I have been growing potatoes, on and off, for fifty years, in a variety of different locations, first in the UK, and then in France. For the past thirty years, we have been growing them here in Brittany, rotating them round our garden and our small crop fields, but at this time of year I still feel like a novice, trying to decide when to plant, how to prepare the seed, and how best to prepare the ground. We have a long-term commitment to not using any chemical treatments, and this has made me fully aware that potatoes are not as well adapted to our climate as other more-long-established crops that play a similar role in the diet, such as cereals. In particular, in Brittany, potato plants are attacked by a leaf-blight fungus more or less every year at some point over the summer months. If the plants are not treated with a powerful fungicide (as most commercially-grown potatoes are) all the leaves die, the stems turn black, and, whilst the tubers are not affected, growth is finished for the year. This means that you have to time the planting so as to give the plants time to grow, and to produce tubers, before the blight arrives. This in itself is a challenge, as the first signs of blight can appear at any time from the beginning of June to the end of July – but the situation is made even more complicated by the frost. Potatoes, and particularly the young leaves when they first come out of the ground, are frost-sensitive. Even a slight frost in the spring can kill emerging leaves, and set the growth of the plant back by several weeks. Where we live, it is fairly common to have frosts in April, and not really unusual to have the last frost in the middle of May. Given that it takes a few weeks between planting and the first leaves appearing above ground, if one was thinking only of frost, one would therefore plant one’s potatoes at the end of April – but if the blight then appeared in June, the plants would not have had time to make reasonably-sized tubers, and the crop would be negligible. So, in effect, you either have to plant early in the hope that there will be no late frosts, or plant late in the hope that blight will not appear until late in the season.
Chitting
A further complication comes from the fact that, depending on how you store your seed potatoes, they will come out of their winter dormancy, and start to sprout, at different times. If the tubers are being stored in a warm, dark space, these sprouts will grow rapidly in search of light, and will deplete the resources of the tuber; it is therefore customary to lay seed potatoes out in trays, beside a window. This allows the potatoes to start forming green buds, that are robust enough not to be damaged when the tubers are planted; this is known as ‘chitting’. Tubers that have been chitted will grow faster, and emerge above ground sooner, than tubers that have been kept dormant; this has to be taken into account when considering planting times and frost.

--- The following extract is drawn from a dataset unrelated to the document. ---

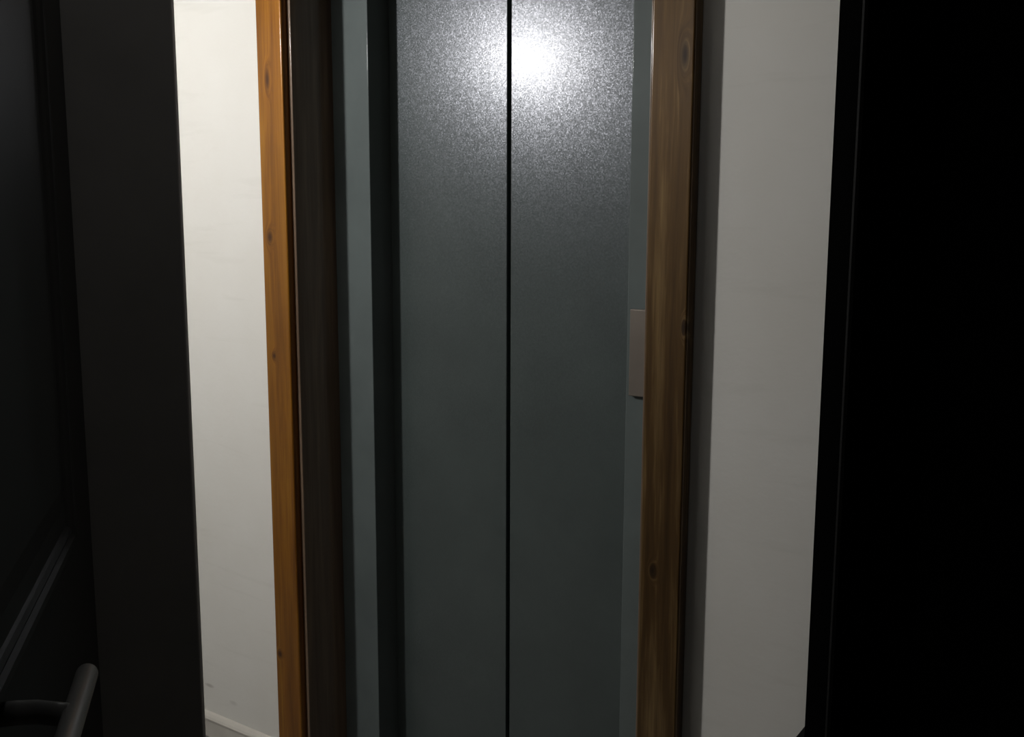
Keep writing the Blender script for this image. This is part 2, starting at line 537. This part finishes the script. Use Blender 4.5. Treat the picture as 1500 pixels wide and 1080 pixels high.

It is easy to understand why farmers had a strong resistance to growing potatoes when they were first brought over to Europe from South America in the 1500s. It seems that their eventual adoption was linked to industrialisation, with potatoes first being widely-grown in some places in the late 1700s and early 1800s, and much later in regions that remained purely agricultural. They were a food that land owners could produce in large quantities, and which could be used to supplement the diets of factory workers, and agricultural labourers.
It remains to be seen whether potatoes will retain their current popularity when more people return to growing their own food again, but for the time being they provide an ideal introduction to the practical realities of agriculture. Farming has always involved growing crops slightly outside their natural geographic range, and has always required giving crop plants special care and attention, and if you can manage to negotiate the various pitfalls of potato growing without having recourse to chemical aids, you will be well prepared to tackle other crops which may appear to be more intimidating, such as cereals or beans.
Gareth Lewis

I grow ‘Sarpo Mira’ potatoes here in east Ain (we’re at 550m altitude, with Grand Colombier with snow on its top at the moment, some kilometers to our east). Each year I plant around 40-50 tubers, sufficient for our needs and for next years seed. I have done this for about 13 years and have so far never had blight. I chose ‘Sarpo Mira’ because the advertisements said it was resistant to blight and so it seems to be, here in my garden so far. Is there some reason you do not use this variety?